On a recent mastermind call I hosted for advisors we discussed the challenge that investing may appear easy to investors, thus lessening the perceived value of a plan and an advisor. Investing is easy – for the rational investor. But not the human investor.
It’s a Misperception
Such misperception is understandable given the duration of the bull market, advent of meme stocks and instant millionaires on Robinhood. The “Corona Crash” last March was too short lived and rebounded too quickly for investors to feel real pain. For all but the few who sold, it’s more of a blip in a very long bull market.
There are also many stories of inexperienced and uneducated “investors” striking it rich with meme stocks and cryptocurrencies. There may be a sense that anyone can win at this. So why pay an advisor or adhere to a plan that continues to underperform (due to its diversified nature)?
Expectations are Crazy
Natixis recently surveyed over 8,000 investors around the world and found that, on average, they expect real annual returns of 14.5% of the long term. US investors specifically are even worse. They expect 17.5% annually. Usually investors will anchor to long-term past performance, but now they are just unrealistic.

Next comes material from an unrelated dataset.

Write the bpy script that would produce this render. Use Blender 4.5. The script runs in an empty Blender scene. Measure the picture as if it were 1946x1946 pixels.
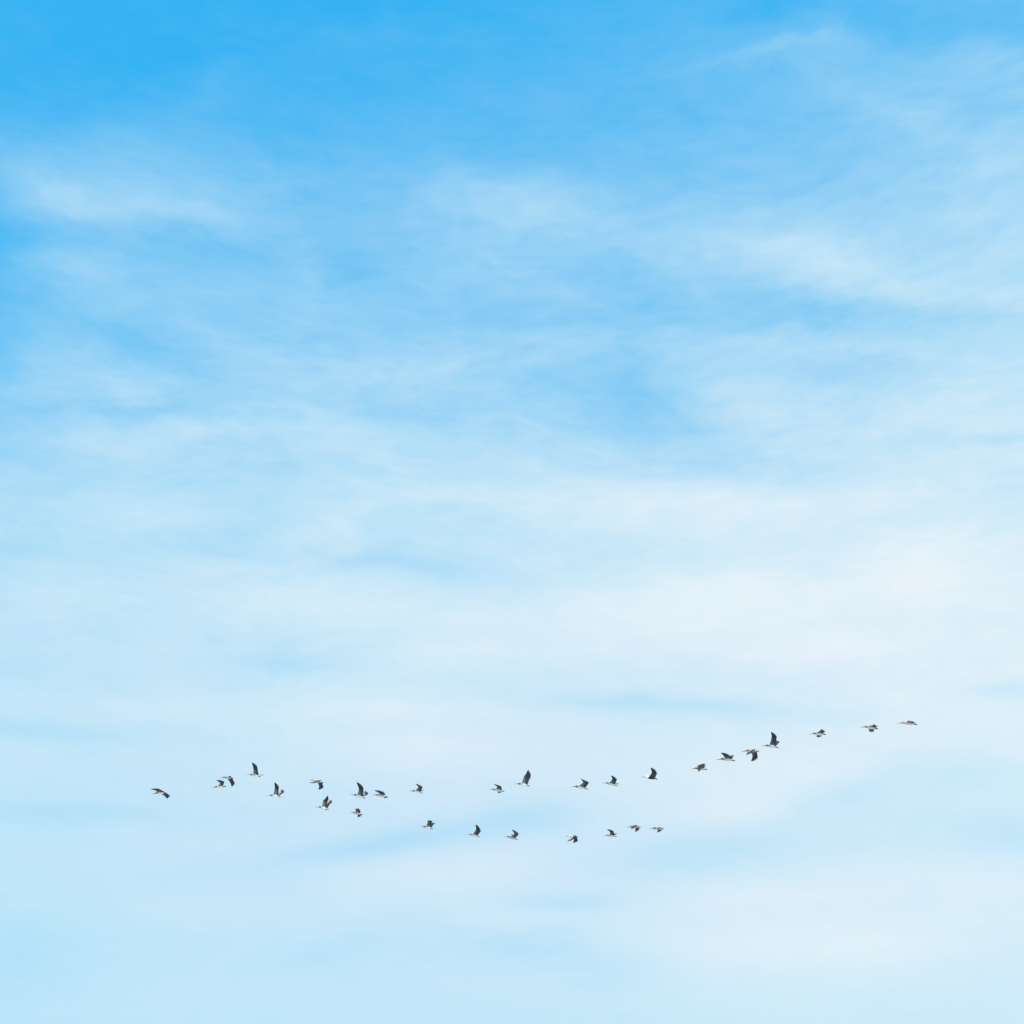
"""A flock of pelicans crossing a pale blue sky veiled with thin streaky cloud."""
import bpy, math, random
import numpy as np

random.seed(4)
scene = bpy.context.scene
COL = scene.collection
R = math.radians

# ------------------------------------------------------------------ camera
cam_data = bpy.data.cameras.new('camera')
cam_data.angle = R(40)
cam_data.clip_end = 60000
cam = bpy.data.objects.new('camera', cam_data)
COL.objects.link(cam)
cam.location = (0, 0, 1.7)
cam.rotation_euler = (R(90 + 28), 0, 0)
scene.camera = cam

# ------------------------------------------------------------------ exposure
vs = scene.view_settings
vs.view_transform = 'Standard'
vs.look = 'None'
vs.gamma = 1
vs.use_curve_mapping = False
vs.exposure = 1.3
scene.cycles.use_adaptive_sampling = True
scene.cycles.adaptive_threshold = .008
scene.cycles.adaptive_min_samples = 6
scene.cycles.use_denoising = False
SKY_STRENGTH = 0.15
UNIT = 1 / (SKY_STRENGTH * 2 ** vs.exposure)      # node colour that displays as 1.0

# ------------------------------------------------------------------ sun
SUN_EL, SUN_AZ = 44, 132                            # degrees; azimuth clockwise from the view direction (+Y)
sun_data = bpy.data.lights.new('sun', 'SUN')
sun_data.energy = 2.6
sun_data.angle = R(0.6)
sun_data.color = (1, .955, .88)
sun = bpy.data.objects.new('sun', sun_data)
COL.objects.link(sun)
sun.rotation_euler = (R(90 - SUN_EL), 0, R(180 - SUN_AZ))

# ------------------------------------------------------------------ sky: clear air plus a veil of thin cloud
world = bpy.data.worlds.new('World')
scene.world = world
world.use_nodes = True
nt = world.node_tree
nt.nodes.clear()


def nd(kind, **kw):
    n = nt.nodes.new(kind)
    for k, v in kw.items():
        setattr(n, k, v)
    return n


def put(sock, v):
    if isinstance(v, bpy.types.NodeSocket):
        nt.links.new(v, sock)
    else:
        sock.default_value = v


def M(op, a, b=0.0, c=0.0, clamp=False):
    n = nd('ShaderNodeMath', operation=op, use_clamp=clamp)
    put(n.inputs[0], a), put(n.inputs[1], b), put(n.inputs[2], c)
    return n.outputs[0]


def V(op, a, b=(0, 0, 0), scale=None):
    n = nd('ShaderNodeVectorMath', operation=op)
    put(n.inputs[0], a)
    if scale is None:
        put(n.inputs[1], b)
    else:
        put(n.inputs['Scale'], scale)
    return n.outputs['Value'] if op in ('DOT_PRODUCT', 'LENGTH') else n.outputs[0]


def noise(vec, scale, detail, rough, dist=0.0):
    n = nd('ShaderNodeTexNoise')
    n.noise_dimensions = '3D'
    put(n.inputs['Vector'], vec)
    n.inputs['Scale'].default_value = scale
    n.inputs['Detail'].default_value = detail
    n.inputs['Roughness'].default_value = rough
    n.inputs['Distortion'].default_value = dist
    return n


sky = nd('ShaderNodeTexSky', sky_type='NISHITA', sun_disc=False)
sky.sun_elevation = R(SUN_EL)
sky.sun_rotation = R(SUN_AZ)
sky.air_density, sky.dust_density, sky.ozone_density = 1, .6, 2

direction = nd('ShaderNodeTexCoord').outputs['Generated']
sep = nd('ShaderNodeSeparateXYZ')
put(sep.inputs[0], direction)
dx, dy, dz = sep.outputs

# ice cloud drawn out along the wind: structure is about three times as wide as tall
streak = V('MULTIPLY', direction, (1.0, 1.0, 2.8))

# wind-torn edges: the banks are looked up along slightly displaced directions
big = V('SUBTRACT', noise(streak, 6, 2, .5).outputs['Color'], (.5, .5, .5))
fine = V('SUBTRACT', noise(streak, 22, 4, .6).outputs['Color'], (.5, .5, .5))
calm = M('ADD', .35, M('MULTIPLY', M('MULTIPLY_ADD', dz, 4.5, -1.3, clamp=True), .65))      # low, far cloud lies in smoother bands
tear = V('ADD', V('MULTIPLY', big, (.05, .05, .032)), V('MULTIPLY', fine, (.03, .03, .022)))
torn = V('ADD', direction, V('SCALE', tear, scale=calm))

# thickness of the general veil by height above the horizon, thicker towards the sun
B0, B1, B2, B3, B4, BX = (0.256, 2.222, 1.559, -15.942, 12.399, 0.398)
zc = M('MINIMUM', M('MAXIMUM', dz, .12), .76)
dens = M('MULTIPLY_ADD', zc, M('MULTIPLY_ADD', zc, M('MULTIPLY_ADD', zc, M('MULTIPLY_ADD', zc, B4, B3), B2), B1), B0)
dens = M('MULTIPLY_ADD', M('MINIMUM', M('MAXIMUM', dx, -.45), .45), BX, dens)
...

You can see from the graphic below that expected returns have grown considerably over the years. This is not an encouraging trend.
Why We Should Care
An advisor I work with recently reported having lost a very good client. It came out of nowhere. They appreciated the planning and everything he did up to this point, but was ready to take it over. It is likely the perceived ease of investing influenced this decision.
Advisors that react rather than proact may end up losing a few clients. This is a wake up call to what is going on right now. Investment returns seem easy and there may be little perceived value in a portfolio strategy and/or plan.
What to Do About It
There are only two potential outcomes for us: do nothing or do something. Doing nothing means you are hoping for a significant correction that lasts many months so investors can be humbled. It takes real pain to recalibrate expectations and bring investors back to the fundamentals of investing.

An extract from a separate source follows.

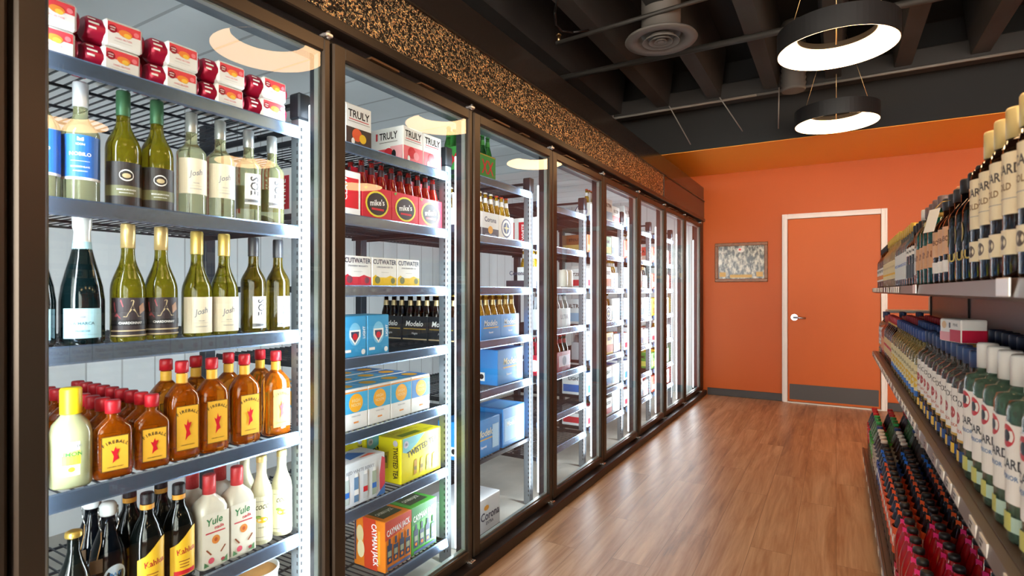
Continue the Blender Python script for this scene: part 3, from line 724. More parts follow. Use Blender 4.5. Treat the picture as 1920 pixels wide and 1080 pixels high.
yi = [('R', -.040, .008, .040, .165, mat('#ded9cc')), ('T', 'Yule', -.004, .142, .022, mat('#2f7a4b'), .05, .12, .2), ('T', 'nada', .010, .122, .011, mat('#c43b4a'), .03, .12), ('R', -.03, .106, .028, .110, mat('#c43b4a')), ('D', 0, .085, .012, .013, mat('#d8853a')), ('D', 0, .085, .005, .006, mat('#b8521f')),
      ('G', [(-.030, .060), (-.026, .062), (-.012, .044), (-.016, .042)], mat('#8c4a2c')), ('G', [(.030, .060), (.026, .062), (.012, .044), (.016, .042)], mat('#8c4a2c')), ('D', -.014, .026, .009, .009, mat('#d5566a')), ('G', [(-.036, .01), (-.02, .012), (-.034, .026)], mat('#5c8a5e')), ('G', [(.034, .01), (.014, .012), (.034, .03)], mat('#5c8a5e')), ('D', .02, .02, .006, .005, mat('#a8434a'))]
k_rum = Kind('cream_liqueur_bottle', body([(.036, .040, 0, 4), (.039, .043, .005, 4), (.039, .043, .175, 4), (.036, .038, .19, 3), (.022, .024, .205, 2.4), (.0165, .0165, .213, 2), (.0165, .0165, .235, 2)], CRM, 28), 'liqueur bottle', [('red_cap', cap_mb(.0185, .215, .272, mat('#cc3f44', .4), False)), ('paper_label', flat(.0392, yi))])
k_coco = Kind('coconut_liqueur_bottle', body(sec([(.029, 0), (.032, .004), (.033, .02), (.032, .15), (.029, .17), (.0175, .20), (.0145, .215), (.0145, .262)]), liquid('#f2efcd', .75, '#eee9c4')), 'liqueur bottle', [('gold_cap', cap_mb(.0155, .250, .270, mat('#d9c987', .35, .3))), ('paper_label', lab(.0334, [('R', -.036, .015, .036, .150, mat('#f1eed6')), ('R', -.03, .135, .03, .136, K), ('T', 'coco', 0, .118, .014, mat('#6b6b4c'), .04, .1, .3), ('D', 0, .078, .017, .009, YEL), ('D', -.012, .088, .009, .005, mat('#7fa04a')), ('T', 'LIQUEUR', 0, .055, .005, mat('#6b6b4c'), .03), ('R', -.03, .025, .03, .026, K)]))])

def carton(name, d, w, h, base, fr_=(), sd=(), tp=(), cat='box of cans', bv=.003, parts=()):
    """origin: bottom, middle of the front face; front looks +x"""
    b = MB(); b.box(-d, 0, -w / 2, w / 2, 0, h, base, bv)
    decal(b, front(0), fr_, step=.03); decal(b, lambda u, v, o: (u - d, -w / 2 - o, v), sd, step=.03); decal(b, lambda u, v, o: (-v, u, h + o), tp, step=.03)
    return Kind(name, b, cat, parts)
def beer(glass, capm, labm, neckm, H=.225):
    r = MB().loft(sec([(.028, 0), (.0305, .004), (.0305, .115), (.027, .14), (.0165, .172), (.0132, .19), (.0132, H - .008)]), glass, 14)
    r.lathe([(.0307, .035), (.0307, .10)], labm, 14, cap=False); r.lathe([(.0172, .172), (.0140, .198)], neckm, 14, cap=False)
    return ('beer_bottle', r, None, [('crown_cap', MB().lathe([(.0140, H - .008), (.0152, H - .006), (.0125, H), (.004, H + .001)], capm, 14))])
def sixpack(name, glass, capm, labm, neckm, base, fr_, sd, d=.125, w=.188, h=.125, cat='six pack', hump=True):
    b = MB(); t = .002
    b.box(-d, 0, -w / 2, w / 2, 0, .004, base); b.box(-t, 0, -w / 2, w / 2, .004, h, base, .0005); b.box(-d, -d + t, -w / 2, w / 2, .004, h, base)
    b.box(-d + t, -t, -w / 2, -w / 2 + t, .004, h, base); b.box(-d + t, -t, w / 2 - t, w / 2, .004, h, base)
    b.box(-d / 2 - t / 2, -d / 2 + t / 2, -w / 2 + .002, w / 2 - .002, .004, h + (.075 if hump else .03), base)
    decal(b, front(0), fr_, step=.03); decal(b, lambda u, v, o: (u - d, -w / 2 - o, v), sd, step=.03)
    bt = beer(glass, capm, labm, neckm); ks = min((w - .006) / 6 - .0004, (d - .006) / 4 - .0004, .0307) / .0309
    for m_ in (bt[1], bt[3][0][1]): m_.v = [(x * ks, y * ks, z) for x, y, z in m_.v]
    offs = [(-d / 2 + sx * (d / 4 - .001), y, .005) for sx in (-1, 1) for y in (-w / 3 + .001, 0, w / 3 - .001)]
    return Kind(name, None, cat, [('carrier', b), (bt[0], bt[1], offs, bt[3])])

# red seltzer cans in a printed sleeve
CANR = mat('#a81238', .3, .35)
def canmb(r, l, mt, axis_y=False):
    p = [(r * .72, 0), (r * .80, .002), (r, .010), (r, l - .012), (r * .84, l - .003), (r * .84, l), (r * .78, l - .002)]
    b = MB().lathe(p, mt, 20)
    if axis_y: b.v = [(x, z - l / 2, y) for x, y, z in b.v]; b.f = [f[::-1] for f in b.f]
    return b
slv = MB(); slv.box(-.134, .001, -.028, .056, .0, .065, mat('#ececea', .4), .006)
RS = mat('#e0454f', .4)
decal(slv, lambda u, v, o: (.0012 + o, u, v), [('R', -.022, .036, .050, .058, RS), ('D', -.012, .042, .010, .010, DRED), ('T', 'white', -.012, .046, .004, W), ('T', 'claw', -.012, .040, .004, W), ('D', .016, .038, .015, .009, mat('#f08a3c')), ('D', .020, .034, .008, .006, mat('#f4c24a')), ('D', .040, .044, .006, .006, mat('#f0808a')), ('T', 'HARD SELTZER', .012, .022, .004, mat('#e0808a'), .05), ('R', -.01, .014, .03, .0145, GREY)], step=.03)
cn = canmb(.0325, .126, CANR, True)
for a in range(3): decal(cn, lambda u, v, o: ((.0327 + o) * cos(v / .033), u, (.0327 + o) * sin(v / .033)), [('R', -.060, -.006 + a * .012, -.044 + (a % 2) * .006, -.001 + a * .012, W)])
k_clawcans = Kind('seltzer_can_pack', None, 'pack of cans', [('cardboard_sleeve', slv), ('seltzer_can', cn, [(-.034, 0, .033), (-.100, 0, .033)])])

# cartons of the second door
PEACH, LPK = mat('#f08a4a'), mat('#f3b9bd')
def truly_items(w, lo, fruit, col):
    return [('R', -w / 2 + .002, .002, w / 2 - .002, .070, lo), ('T', 'TRULY', 0, .120, .028, K, w * .82), ('R', -w * .38, .098, w * .38, .101, RED), ('R', -w * .42, .090, w * .42, .0915, K), ('D', -.01, .045, .024, .024, fruit), ('D', .018, .036, .017, .017, col), ('D', -.03, .02, .008, .012, W)]
k_truly_dk = carton('seltzer_box', .20, .128, .155, W, truly_items(.128, mat('#4a3a37'), mat('#e8623a'), YEL), cat='box of cans')
ti = truly_items(.124, mat('#f0737c'), RED, mat('#f49aa0'))
k_truly = carton('seltzer_box', .20, .124, .150, W, ti, [('R', .002, .002, .198, .062, mat('#e9525c')), ('R', .13, .002, .198, .070, mat('#f3aeb3')), ('T', 'TRULY', .12, .115, .030, K, .10), ('R', .05, .100, .060, .13, RED), ('R', .07, .088, .17, .090, K), ('D', .12, .04, .025, .025, RED), ('D', .15, .035, .012, .02, K)], cat='box of cans')
k_clawbox = carton('seltzer_box', .24, .195, .165, W, [('R', -.06, .03, .085, .14, RED), ('T', 'CLAW', .02, .10, .022, W, .10, pi / 2)], [('R', .03, .02, .09, .14, mat('#c5202f')), ('R', .12, .02, .18, .14, mat('#c5202f')), ('T', 'WHITE', .06, .08, .022, W, .1, pi / 2), ('T', 'WHITE', .15, .08, .022, W, .1, pi / 2)])
mk = [('D', 0, .062, .062, .050, mat('#e8d83c')), ('D', 0, .062, .054, .043, K), ('T', "mike's", 0, .068, .024, W, .085, .12), ('R', -.03, .038, .035, .046, RED), ('G', [(-.07, .118), (-.05, .124), (-.06, .11)], mat('#5aa33a'))]
k_mike = sixpack('lemonade_six_pack', liquid('#d83a30', .4, '#c02a24'), K, RED, mat('#30101a'), mat('#d02236', .4), mk, mk[:3], w=.158, d=.12)
def cut(c1, c2, txt): return [('R', -.066, 0.002, .066, .036, c1), ('G', [(-.066, .036), (-.05, .046), (-.02, .028)], c1), ('G', [(-.01, .03), (.03, .044), (.066, .034), (.066, .02)], c1), ('D', -.04, .026, .014, .014, c2), ('D', .045, .024, .012, .012, c2), ('T', 'CUTWATER', 0, .096, .019, mat('#23274a'), .128), ('T', txt, 0, .076, .006, mat('#3b3f5c'), .10), ('R', -.02, .055, .02, .056, GREY)]
k_cut_r = carton('cocktail_can_box', .20, .138, .113, W, cut(mat('#e2334a'), mat('#8a4a5c'), 'STRAWBERRY MARGARITA'), [('R', .002, .002, .198, .04, mat('#d9304a')), ('T', 'CUTWATER', .1, .09, .016, K, .16), ('D', .12, .035, .03, .03, mat('#e24a5c'))], cat='box of cans')
k_cut_y = carton('cocktail_can_box', .20, .138, .113, W, cut(mat('#f2c91f'), mat('#7a7f4c'), 'LONG ISLAND ICED TEA'), cat='box of cans')
LB = mat('#3f9fd6', .4)
k_shield = carton('blue_can_box', .13, .118, .152, LB, [('D', .0, .085, .030, .042, mat('#7cc4ea')), ('G', [(-.026, .10), (.026, .10), (.026, .075), (0, .045), (-.026, .075)], W), ('G', [(-.020, .094), (.020, .094), (.018, .076), (0, .053), (-.018, .076)], mat('#34405c')), ('D', 0, .076, .012, .012, RED), ('T', 'LIGHT', .044, .09, .012, W, .06, pi / 2), ('R', -.05, .02, -.02, .03, W), ('D', .04, .018, .010, .010, W)], tp=[('R', -.05, .01, .05, .12, mat('#6fbde6'))], cat='box of cans')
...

Doing something is about having proactive discussions with clients. They need to understand everything that goes into to making wise investment decisions, how psychology plays into it and how a few simple decisions can make or break someone’s future. Clients may not be naturally seeing it right now because of how easy things appear. Communicating such an important message can be a real challenge for advisors because there is a lot involved. Messaging sequence and flow is very important so others understand it to the same degree you want them to.
I recently developed a seminar for advisors in The Behavioral Finance Network called Investing Essentials. It gives the entire communication message in slides that an advisor can give as a seminar, webinar or just use a few of the slides as talking points in a meeting. As you create your own talking points, be specific with examples how a plan and your advice help your clients. Discuss the nature of decision making, the psychology behind it and how you help your clients with it. Ultimately, it is important that clients perceive the value, not because you told them it is a value, but because you communicated it in a way that it was personalized to them.